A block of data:
======

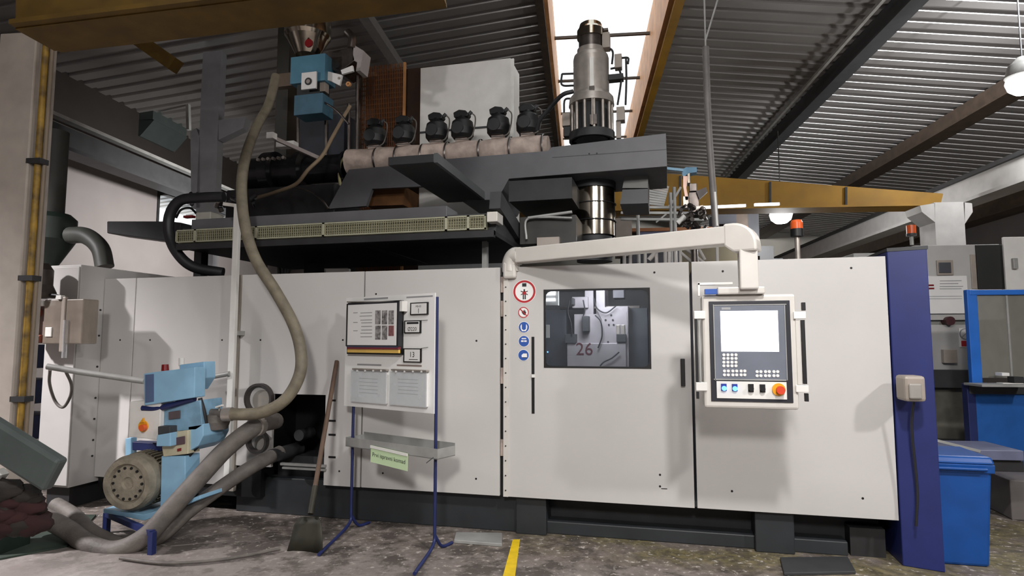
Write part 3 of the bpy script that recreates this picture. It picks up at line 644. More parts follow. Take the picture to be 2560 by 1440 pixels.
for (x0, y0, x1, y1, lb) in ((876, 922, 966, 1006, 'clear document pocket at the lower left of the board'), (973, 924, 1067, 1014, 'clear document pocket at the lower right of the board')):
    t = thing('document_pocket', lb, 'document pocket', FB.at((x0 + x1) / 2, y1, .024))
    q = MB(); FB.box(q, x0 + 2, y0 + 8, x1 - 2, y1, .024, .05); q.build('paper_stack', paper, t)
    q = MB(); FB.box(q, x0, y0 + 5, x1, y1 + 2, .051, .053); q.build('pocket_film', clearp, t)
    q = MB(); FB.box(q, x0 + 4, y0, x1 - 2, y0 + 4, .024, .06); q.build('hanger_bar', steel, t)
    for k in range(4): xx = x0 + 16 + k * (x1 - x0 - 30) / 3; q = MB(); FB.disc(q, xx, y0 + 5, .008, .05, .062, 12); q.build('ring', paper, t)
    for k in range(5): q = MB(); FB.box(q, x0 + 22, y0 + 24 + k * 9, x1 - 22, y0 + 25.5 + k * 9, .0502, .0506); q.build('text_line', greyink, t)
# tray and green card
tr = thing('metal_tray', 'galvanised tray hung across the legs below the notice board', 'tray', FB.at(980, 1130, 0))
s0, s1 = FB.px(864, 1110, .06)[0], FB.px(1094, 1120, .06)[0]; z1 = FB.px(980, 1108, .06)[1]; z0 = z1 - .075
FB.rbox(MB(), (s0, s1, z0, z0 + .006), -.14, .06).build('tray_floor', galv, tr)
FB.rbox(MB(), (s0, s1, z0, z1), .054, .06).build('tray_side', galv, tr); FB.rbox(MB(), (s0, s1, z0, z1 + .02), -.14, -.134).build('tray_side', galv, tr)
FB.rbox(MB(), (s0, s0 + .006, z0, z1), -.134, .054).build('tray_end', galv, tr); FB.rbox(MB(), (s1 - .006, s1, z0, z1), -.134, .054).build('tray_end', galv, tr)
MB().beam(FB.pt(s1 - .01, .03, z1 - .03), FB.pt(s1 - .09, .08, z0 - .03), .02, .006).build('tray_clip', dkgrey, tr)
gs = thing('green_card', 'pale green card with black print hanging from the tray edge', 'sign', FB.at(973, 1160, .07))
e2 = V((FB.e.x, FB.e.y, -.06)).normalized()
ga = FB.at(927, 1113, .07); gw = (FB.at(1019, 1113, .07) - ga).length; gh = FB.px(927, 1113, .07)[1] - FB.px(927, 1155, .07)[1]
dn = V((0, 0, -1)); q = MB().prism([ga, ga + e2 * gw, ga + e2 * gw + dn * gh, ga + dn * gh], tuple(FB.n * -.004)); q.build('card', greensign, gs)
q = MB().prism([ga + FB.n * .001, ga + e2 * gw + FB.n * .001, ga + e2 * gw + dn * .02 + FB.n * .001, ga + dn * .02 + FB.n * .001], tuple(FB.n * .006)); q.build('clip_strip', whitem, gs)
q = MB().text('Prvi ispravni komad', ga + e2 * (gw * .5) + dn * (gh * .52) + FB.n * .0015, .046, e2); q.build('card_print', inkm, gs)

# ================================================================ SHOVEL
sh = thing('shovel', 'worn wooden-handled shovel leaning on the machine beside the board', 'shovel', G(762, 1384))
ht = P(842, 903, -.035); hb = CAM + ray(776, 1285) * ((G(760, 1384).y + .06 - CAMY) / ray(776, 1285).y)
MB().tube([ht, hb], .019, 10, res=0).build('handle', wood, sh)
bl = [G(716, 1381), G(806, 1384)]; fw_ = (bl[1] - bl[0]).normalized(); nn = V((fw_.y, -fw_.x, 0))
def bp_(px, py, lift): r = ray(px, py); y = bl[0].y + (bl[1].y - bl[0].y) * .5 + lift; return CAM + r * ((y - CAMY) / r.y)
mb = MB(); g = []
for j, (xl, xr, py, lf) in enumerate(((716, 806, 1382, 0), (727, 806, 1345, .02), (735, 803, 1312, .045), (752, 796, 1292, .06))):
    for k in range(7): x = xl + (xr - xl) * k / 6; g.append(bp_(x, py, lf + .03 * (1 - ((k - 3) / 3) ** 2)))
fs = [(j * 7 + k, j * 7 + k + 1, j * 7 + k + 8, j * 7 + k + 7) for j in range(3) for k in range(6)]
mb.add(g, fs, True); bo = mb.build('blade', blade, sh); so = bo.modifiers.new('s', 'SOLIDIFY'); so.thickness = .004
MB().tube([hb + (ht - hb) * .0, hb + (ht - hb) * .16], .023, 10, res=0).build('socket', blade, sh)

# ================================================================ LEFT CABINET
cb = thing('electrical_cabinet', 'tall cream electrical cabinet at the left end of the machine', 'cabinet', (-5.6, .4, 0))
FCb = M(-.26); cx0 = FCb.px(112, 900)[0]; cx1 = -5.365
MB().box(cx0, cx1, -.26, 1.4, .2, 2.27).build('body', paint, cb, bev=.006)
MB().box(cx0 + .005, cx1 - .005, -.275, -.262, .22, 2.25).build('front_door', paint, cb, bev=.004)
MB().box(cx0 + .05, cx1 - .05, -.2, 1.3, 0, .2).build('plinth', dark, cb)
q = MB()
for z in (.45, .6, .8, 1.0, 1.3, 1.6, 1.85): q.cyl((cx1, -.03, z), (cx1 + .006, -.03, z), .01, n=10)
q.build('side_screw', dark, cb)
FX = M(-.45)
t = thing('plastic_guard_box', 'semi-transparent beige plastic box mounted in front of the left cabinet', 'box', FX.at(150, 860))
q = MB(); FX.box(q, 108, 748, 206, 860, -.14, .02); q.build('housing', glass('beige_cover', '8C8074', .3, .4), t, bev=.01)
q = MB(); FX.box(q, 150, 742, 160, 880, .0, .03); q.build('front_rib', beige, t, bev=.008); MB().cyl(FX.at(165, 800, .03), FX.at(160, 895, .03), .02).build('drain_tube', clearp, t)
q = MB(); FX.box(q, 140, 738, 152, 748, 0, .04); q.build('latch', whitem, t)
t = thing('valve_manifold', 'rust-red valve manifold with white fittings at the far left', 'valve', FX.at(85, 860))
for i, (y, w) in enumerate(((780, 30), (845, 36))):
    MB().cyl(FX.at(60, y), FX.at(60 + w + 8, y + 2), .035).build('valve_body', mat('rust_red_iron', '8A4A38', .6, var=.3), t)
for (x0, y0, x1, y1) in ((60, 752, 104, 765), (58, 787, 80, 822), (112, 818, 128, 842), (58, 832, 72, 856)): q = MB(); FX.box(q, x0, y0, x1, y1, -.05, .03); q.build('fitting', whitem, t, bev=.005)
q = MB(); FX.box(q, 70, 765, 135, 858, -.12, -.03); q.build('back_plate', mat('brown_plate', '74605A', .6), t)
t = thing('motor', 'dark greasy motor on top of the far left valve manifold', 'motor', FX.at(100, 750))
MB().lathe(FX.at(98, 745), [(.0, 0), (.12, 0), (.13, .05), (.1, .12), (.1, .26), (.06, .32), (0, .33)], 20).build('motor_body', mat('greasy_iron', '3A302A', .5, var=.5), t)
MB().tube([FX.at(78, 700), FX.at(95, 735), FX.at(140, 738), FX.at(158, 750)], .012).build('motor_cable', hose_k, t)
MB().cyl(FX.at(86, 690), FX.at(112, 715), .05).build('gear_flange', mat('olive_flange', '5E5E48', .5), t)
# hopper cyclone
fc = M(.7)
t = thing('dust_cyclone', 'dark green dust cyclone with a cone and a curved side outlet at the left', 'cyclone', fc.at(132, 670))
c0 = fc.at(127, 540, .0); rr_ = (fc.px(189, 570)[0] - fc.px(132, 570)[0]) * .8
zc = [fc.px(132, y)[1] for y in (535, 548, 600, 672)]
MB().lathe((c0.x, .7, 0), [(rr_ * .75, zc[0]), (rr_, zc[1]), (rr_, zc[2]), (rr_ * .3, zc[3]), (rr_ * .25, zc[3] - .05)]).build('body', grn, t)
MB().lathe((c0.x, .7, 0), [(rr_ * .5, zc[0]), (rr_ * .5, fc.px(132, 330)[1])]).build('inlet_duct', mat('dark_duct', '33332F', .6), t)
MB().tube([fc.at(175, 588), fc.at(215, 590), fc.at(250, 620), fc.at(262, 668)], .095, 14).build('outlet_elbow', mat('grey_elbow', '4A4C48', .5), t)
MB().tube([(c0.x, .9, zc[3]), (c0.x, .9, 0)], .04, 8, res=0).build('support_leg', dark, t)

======

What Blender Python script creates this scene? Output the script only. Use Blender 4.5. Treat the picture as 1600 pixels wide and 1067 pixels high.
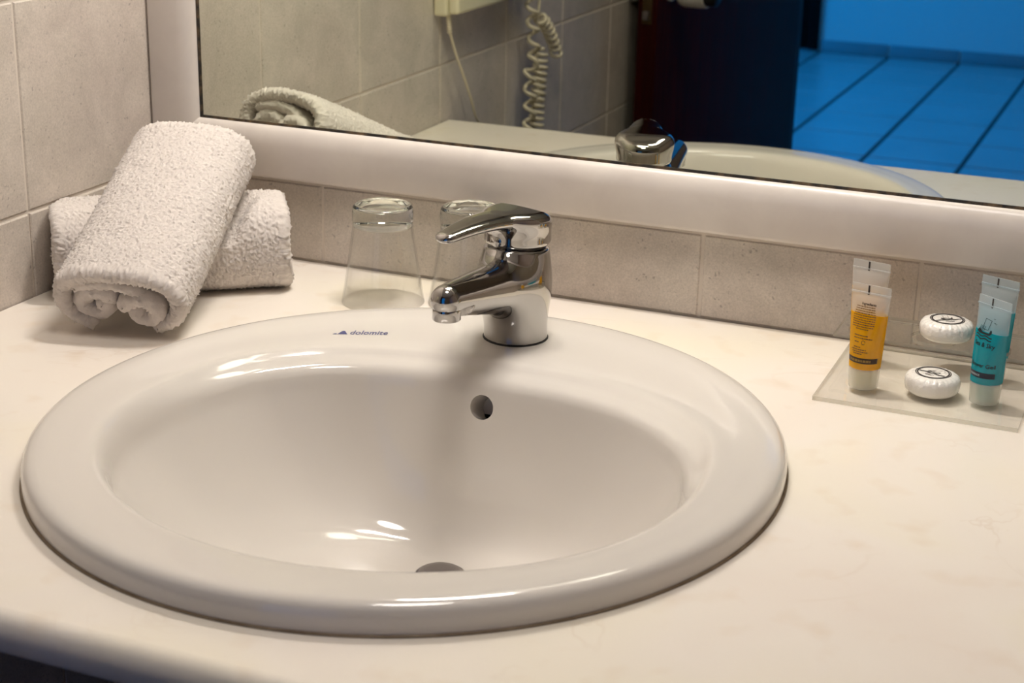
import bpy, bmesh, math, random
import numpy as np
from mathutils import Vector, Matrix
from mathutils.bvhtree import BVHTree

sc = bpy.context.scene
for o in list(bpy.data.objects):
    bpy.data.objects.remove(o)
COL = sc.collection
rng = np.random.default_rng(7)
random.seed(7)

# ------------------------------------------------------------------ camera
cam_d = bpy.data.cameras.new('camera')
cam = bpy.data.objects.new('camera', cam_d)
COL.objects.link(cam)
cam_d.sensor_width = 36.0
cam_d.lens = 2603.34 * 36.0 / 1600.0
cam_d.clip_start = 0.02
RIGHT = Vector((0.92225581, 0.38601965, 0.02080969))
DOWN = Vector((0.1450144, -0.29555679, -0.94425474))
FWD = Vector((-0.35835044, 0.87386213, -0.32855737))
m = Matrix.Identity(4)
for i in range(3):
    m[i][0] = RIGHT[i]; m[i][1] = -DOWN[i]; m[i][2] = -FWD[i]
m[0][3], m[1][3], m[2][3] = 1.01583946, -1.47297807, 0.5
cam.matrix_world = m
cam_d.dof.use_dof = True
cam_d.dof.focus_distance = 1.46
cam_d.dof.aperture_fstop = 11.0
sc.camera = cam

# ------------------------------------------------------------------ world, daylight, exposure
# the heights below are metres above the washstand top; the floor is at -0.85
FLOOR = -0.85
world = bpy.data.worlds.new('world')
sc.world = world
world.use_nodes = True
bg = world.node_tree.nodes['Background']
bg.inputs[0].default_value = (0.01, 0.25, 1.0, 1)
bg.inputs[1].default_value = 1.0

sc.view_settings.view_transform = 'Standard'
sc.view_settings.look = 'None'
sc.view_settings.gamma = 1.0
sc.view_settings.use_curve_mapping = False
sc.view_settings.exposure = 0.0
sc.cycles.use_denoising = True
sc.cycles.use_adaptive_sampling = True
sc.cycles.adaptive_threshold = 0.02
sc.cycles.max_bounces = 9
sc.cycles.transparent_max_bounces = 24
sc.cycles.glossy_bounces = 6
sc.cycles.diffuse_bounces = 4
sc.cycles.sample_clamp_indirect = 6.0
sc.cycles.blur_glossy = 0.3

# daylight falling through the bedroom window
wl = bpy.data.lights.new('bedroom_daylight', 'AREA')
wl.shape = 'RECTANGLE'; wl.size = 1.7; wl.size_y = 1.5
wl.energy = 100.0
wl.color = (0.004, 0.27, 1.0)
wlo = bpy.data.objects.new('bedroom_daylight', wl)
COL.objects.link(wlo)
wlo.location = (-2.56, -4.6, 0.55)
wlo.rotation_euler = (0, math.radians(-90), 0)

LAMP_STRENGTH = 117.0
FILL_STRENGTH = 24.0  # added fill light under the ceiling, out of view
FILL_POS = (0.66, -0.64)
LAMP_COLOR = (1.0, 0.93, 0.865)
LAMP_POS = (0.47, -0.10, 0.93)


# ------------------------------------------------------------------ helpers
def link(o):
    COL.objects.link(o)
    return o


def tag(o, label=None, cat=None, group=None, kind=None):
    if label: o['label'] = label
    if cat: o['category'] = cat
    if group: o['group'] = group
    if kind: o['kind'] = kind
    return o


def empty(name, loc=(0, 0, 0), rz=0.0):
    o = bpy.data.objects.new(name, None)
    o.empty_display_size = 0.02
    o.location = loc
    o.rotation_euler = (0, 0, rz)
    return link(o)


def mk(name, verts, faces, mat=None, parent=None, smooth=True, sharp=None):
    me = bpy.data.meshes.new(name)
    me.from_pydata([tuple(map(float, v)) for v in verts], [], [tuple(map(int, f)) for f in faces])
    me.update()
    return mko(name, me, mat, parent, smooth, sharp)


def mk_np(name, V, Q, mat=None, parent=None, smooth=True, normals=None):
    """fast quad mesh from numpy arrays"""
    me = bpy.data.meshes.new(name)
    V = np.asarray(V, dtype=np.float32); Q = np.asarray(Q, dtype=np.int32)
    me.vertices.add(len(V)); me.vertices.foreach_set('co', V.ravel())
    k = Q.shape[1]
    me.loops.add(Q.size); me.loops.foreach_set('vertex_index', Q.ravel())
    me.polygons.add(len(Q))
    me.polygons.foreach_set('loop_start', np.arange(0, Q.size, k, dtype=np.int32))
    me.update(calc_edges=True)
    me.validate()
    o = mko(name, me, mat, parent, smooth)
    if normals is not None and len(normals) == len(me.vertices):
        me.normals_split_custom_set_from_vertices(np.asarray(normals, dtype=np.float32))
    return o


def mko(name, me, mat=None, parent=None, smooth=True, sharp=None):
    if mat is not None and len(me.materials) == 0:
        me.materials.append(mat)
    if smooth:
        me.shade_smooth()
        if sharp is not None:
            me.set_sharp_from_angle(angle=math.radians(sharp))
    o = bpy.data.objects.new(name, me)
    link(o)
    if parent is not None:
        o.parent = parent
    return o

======

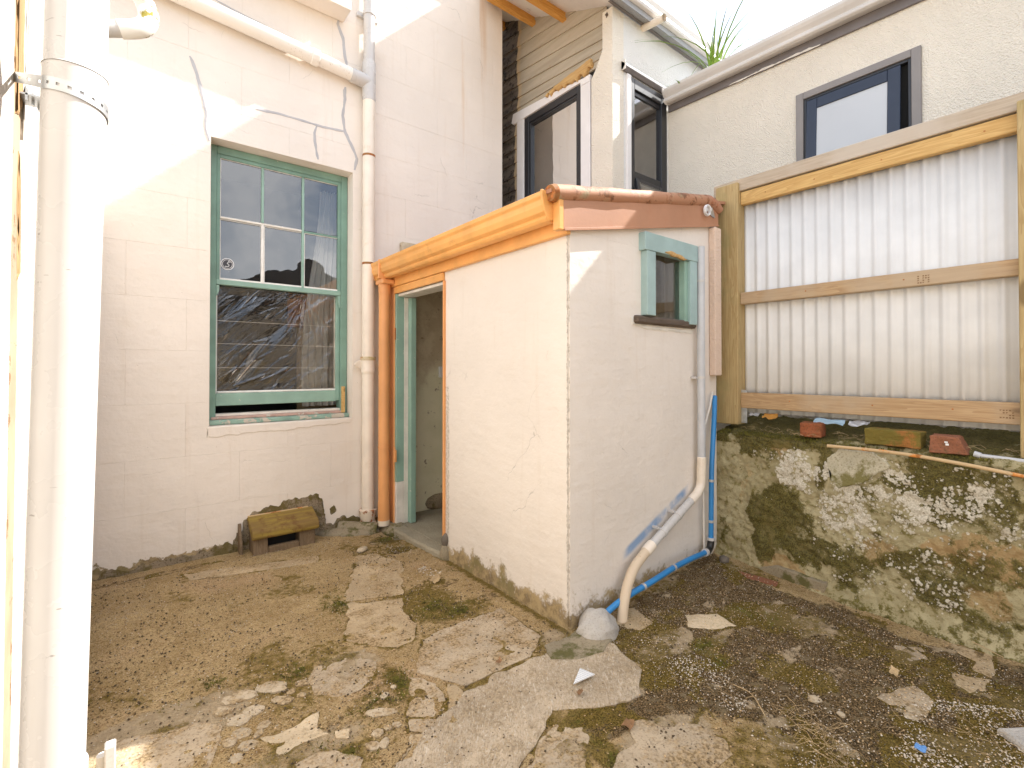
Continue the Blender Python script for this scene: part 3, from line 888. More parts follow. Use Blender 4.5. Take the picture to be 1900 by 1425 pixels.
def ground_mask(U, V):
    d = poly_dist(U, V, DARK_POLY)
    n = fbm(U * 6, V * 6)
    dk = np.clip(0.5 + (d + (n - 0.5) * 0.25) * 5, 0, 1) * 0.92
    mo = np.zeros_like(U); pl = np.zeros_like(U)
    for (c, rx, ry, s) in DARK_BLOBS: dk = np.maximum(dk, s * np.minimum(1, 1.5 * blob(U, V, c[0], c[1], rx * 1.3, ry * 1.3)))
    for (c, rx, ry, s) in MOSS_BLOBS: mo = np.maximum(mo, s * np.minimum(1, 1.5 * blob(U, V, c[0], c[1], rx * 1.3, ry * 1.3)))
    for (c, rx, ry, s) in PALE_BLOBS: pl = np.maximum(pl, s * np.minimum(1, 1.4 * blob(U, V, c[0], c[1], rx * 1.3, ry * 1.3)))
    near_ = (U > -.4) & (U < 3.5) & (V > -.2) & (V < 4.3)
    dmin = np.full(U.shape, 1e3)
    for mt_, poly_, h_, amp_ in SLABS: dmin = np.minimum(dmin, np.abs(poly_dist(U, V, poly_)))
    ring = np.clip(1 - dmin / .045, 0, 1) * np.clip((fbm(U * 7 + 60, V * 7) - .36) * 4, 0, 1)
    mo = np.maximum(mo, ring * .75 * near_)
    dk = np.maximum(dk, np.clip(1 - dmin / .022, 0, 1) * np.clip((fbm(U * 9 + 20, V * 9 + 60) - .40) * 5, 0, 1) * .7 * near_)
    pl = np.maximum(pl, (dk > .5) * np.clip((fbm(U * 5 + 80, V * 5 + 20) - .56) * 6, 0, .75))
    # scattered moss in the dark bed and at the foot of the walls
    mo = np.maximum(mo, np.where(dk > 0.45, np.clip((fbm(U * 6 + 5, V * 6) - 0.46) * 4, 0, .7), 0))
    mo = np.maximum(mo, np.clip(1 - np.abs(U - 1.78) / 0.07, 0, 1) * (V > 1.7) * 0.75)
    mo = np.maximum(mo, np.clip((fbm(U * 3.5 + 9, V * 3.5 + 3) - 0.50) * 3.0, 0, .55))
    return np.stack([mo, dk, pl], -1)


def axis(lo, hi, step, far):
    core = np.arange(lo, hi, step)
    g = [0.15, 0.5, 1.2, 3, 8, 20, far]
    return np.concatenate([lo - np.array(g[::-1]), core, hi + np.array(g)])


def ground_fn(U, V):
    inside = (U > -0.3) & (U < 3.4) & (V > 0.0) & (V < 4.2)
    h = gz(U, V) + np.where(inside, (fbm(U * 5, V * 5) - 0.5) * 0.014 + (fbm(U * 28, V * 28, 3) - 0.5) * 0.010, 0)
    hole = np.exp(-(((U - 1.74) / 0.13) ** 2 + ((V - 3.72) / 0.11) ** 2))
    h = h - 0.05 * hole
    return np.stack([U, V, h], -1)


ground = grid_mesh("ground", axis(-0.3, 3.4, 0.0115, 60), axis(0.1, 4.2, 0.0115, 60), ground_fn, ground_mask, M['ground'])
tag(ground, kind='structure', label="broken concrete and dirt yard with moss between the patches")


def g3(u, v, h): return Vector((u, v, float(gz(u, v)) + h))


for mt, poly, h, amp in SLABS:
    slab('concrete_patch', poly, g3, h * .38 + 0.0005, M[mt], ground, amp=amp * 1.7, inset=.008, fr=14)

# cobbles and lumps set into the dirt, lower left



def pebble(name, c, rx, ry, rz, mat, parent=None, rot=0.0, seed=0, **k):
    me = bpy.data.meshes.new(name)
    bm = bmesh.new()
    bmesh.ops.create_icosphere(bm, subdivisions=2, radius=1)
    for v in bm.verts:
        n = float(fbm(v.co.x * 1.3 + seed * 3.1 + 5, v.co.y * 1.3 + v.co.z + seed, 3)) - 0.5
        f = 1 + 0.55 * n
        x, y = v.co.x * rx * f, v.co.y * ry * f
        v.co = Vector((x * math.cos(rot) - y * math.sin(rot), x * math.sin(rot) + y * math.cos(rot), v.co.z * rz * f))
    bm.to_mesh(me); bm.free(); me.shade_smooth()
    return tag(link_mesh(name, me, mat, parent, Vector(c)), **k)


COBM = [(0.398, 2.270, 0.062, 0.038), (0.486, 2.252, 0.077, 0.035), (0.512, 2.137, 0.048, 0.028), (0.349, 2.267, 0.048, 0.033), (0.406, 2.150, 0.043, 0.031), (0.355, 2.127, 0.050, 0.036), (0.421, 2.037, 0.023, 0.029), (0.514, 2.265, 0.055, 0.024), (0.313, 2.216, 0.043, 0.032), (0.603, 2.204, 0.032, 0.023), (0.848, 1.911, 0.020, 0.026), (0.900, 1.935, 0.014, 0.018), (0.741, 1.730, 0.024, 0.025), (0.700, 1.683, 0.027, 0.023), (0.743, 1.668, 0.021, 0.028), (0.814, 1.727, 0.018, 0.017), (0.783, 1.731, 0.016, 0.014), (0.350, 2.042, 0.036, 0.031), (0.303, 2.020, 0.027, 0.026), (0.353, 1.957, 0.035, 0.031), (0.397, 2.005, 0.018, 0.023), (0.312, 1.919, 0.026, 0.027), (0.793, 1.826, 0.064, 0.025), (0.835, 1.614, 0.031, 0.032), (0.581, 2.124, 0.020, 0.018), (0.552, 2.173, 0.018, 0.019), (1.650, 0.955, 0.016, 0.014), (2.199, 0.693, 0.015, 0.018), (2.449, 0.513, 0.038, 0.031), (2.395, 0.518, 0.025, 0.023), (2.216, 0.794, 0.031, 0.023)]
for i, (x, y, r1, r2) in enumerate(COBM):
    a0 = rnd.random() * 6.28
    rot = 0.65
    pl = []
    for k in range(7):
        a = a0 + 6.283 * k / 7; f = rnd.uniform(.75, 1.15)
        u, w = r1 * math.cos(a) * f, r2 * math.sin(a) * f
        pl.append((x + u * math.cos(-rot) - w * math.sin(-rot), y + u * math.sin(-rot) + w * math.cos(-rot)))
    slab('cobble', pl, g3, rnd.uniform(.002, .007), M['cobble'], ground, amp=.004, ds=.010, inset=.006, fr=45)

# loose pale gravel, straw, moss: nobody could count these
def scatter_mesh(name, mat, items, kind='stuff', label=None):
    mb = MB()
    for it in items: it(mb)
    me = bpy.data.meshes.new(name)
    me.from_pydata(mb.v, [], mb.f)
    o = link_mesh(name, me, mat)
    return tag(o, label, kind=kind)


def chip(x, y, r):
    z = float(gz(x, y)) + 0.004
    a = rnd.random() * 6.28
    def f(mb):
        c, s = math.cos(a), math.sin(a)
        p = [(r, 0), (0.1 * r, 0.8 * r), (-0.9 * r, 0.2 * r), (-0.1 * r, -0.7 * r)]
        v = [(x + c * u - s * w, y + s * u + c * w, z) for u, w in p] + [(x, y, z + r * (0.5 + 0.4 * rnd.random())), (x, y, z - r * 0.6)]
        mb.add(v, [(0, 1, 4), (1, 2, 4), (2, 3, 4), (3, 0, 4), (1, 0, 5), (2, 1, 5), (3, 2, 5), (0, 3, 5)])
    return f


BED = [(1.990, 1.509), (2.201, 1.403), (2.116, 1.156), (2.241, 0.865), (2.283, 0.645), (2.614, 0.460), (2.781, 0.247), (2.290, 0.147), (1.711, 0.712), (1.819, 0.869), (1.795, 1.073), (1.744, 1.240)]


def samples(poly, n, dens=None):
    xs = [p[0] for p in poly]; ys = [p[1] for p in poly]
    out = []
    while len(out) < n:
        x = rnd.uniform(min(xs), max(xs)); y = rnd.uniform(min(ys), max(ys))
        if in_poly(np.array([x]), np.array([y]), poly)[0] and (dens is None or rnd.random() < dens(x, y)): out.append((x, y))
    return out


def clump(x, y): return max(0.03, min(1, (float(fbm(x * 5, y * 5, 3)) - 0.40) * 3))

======

Work to be completed: Filter the records, keeping only lines that contain "Python", and show those lines.

Answer for this exercise:
What Blender Python script creates this scene? Output the script only. Use Blender 4.5. Treat the picture as 1600 pixels wide and 1067 pixels high.
Continue the Blender Python script for this scene: part 3, from line 888. More parts follow. Use Blender 4.5. Take the picture to be 1900 by 1425 pixels.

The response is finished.